今回は、「NHK「100分de名著」ブックス 道元 正法眼蔵 わからないことがわかるということが悟り」(2018年)を読みました。
Wikipedia検索すると、
鎌倉時代初期の禅僧。日本における曹洞宗の開祖。(中略)主著・『正法眼蔵』は、和辻哲郎やスティーブ・ジョブズら後世に亘って影響を与えている。
と書かれており、まぁ、禅の偉いお坊さんです。
道元は24歳で明全(先生)と宋に渡り、26歳の時に如浄禅師(師匠)の修行で身心脱落し、28歳で1人宋から帰国しました。34歳の時から没する54歳まで書いていた本を、弟子たちが編集し、全95巻にもなる「正法眼蔵」がまとめられたそうです。
宋で没した明全(先生)からは、「国に帰ったら布教活動をせよ。
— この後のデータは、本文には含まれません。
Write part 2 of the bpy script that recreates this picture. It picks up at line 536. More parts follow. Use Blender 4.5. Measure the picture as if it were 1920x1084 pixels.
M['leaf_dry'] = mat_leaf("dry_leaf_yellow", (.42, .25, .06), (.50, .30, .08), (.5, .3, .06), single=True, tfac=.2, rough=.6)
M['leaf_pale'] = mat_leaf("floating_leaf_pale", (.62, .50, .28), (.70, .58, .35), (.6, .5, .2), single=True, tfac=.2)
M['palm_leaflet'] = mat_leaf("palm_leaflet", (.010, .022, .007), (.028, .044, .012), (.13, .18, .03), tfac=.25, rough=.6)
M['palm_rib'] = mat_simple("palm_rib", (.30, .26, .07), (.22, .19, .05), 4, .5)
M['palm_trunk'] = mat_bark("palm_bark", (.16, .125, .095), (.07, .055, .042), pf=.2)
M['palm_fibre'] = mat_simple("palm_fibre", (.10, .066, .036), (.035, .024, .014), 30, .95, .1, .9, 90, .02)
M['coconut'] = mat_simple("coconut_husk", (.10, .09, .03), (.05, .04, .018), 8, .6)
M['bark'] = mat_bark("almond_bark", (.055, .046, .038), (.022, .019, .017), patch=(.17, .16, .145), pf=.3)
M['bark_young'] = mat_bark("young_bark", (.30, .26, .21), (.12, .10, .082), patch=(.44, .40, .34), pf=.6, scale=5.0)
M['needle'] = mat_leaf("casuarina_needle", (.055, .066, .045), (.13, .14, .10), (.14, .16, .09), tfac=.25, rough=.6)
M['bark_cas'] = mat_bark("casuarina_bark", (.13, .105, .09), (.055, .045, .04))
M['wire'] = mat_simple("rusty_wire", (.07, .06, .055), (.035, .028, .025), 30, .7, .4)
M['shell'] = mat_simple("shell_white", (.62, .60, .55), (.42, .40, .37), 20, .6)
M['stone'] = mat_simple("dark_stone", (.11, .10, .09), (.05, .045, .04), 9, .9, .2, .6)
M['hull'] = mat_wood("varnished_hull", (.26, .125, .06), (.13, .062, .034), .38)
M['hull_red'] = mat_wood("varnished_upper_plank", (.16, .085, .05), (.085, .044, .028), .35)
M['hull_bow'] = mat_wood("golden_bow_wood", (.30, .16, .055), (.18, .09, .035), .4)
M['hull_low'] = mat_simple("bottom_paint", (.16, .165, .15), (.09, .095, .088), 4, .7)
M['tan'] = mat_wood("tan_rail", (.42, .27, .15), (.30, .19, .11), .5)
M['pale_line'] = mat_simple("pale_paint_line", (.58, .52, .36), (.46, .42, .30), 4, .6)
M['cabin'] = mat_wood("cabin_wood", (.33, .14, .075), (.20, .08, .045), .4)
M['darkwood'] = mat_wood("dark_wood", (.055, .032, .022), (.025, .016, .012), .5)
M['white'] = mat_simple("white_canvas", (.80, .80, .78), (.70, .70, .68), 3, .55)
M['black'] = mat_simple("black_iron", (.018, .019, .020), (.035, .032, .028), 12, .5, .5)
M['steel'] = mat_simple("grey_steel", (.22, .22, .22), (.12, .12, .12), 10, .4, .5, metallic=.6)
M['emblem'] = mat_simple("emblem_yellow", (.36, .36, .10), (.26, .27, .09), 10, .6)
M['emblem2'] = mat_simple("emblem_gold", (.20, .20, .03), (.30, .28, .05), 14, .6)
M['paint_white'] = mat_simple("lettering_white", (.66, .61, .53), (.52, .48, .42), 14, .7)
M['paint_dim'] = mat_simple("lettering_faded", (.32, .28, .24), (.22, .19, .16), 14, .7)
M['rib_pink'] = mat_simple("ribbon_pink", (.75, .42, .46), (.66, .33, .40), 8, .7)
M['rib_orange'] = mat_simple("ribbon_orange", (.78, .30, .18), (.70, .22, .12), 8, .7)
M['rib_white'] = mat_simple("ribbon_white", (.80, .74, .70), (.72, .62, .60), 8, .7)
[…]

権力者に近づくな。山林に住して、一人でもいい、一人が無理なら半人でもいい。法を伝える弟子をつくって、釈迦正伝の仏法を断絶させるな。」と言われていたそうで、道元は海外留学した言わばエリート僧ですが、比叡山など他の宗派との折り合いは悪かったようです。
誰もが私の宗派こそが、本当のお釈迦様の本当の教えを伝えていると考えていますが、道元も同じなんだなと思いました。
道元と他のお坊さんとの考え方の違いが面白かったので、ご紹介します。芥川龍之介の蜘蛛の糸で、地獄にお釈迦様がたらした蜘蛛の糸をどうするのかで説明しています。
親鸞…阿弥陀仏の救いを待つことにして、蜘蛛の糸にはのぼらない
確かに、他力本願っぷりに道元が相容れなかったのも分かる気がします。
身心脱落とは、悟りに達するということです。
道元は、師匠の如浄が居眠りする雲水(弟子)を、「坐禅とは邪念をなくすことなのに、おまえは坐禅しながら五つの煩悩(五蓋)の一つである睡眠蓋にとらわれている。ナンタルコトゾ!」と叱ったのを隣で聞いて身心脱落したのだそうです。しかも、その時如浄は「邪念をなくすこと」の意味で身心脱落を用いていたのに、「あらゆる自我意識を捨ててしまうこと」と道元が勝手に解釈したのではないかということでした。
道元の身心脱落は自己も他己も忘れて(脱落)、悟りの世界に溶け込むことを指します。自我を角砂糖にたとえると、いつも角ばった砂糖の状態を保とうとするのではなく、それを湯の中に入れよ(砂糖の全量は変わらない)…蜘蛛の糸になりきる、ということになります。
仏性とは花だけを指すのではなく、種も芽も全てが仏性であると道元は考えます。たとえ病気の時でも病気という仏性がそこにはあり、しっかりと病に苦しめば良い、迷いがあれば迷えば良いということです。
全ての存在が過去でも未来でもない「いま現在」であり、生きている時も死んでいる時も、宇宙の万物全てが仏性であるというのが道元の考え方です。
哲学的ですね。著者さんも「正法眼蔵」は哲学書として読むことを推奨されます。
全てが仏性であるならば、私たちは修行する必要なんてないですよね。道元は、仏性を活性化させるために修行が必要なのだと考えていたそうです。
坐禅が修行なのではなく、日常生活の全てが坐禅であり、修行です。悟りを目的に修行するのではなく、修行の中に悟りを見て、悟りの中に修行がなければならないと考えるのだそうです。
禅の修行と言えば掃除というイメージですが、そういうことなんだなと分かりました。
過去記事「お釈迦さまは人類に向けて語った」でも、私たちの仏教こそが釈迦が伝えた本当の仏教だと言っていて、きっと、キリスト教とか他の宗教でも同じような事態が起きているのだろうなと想像しました。
本当に人々を救えれば多少違っても良いのでは?と思ってしまうし、争ってしまったら本当のニセモノになってしまうよと思うのは、私が八百万の神様をあがめる日本人で、基本的には無宗教故でしょうか。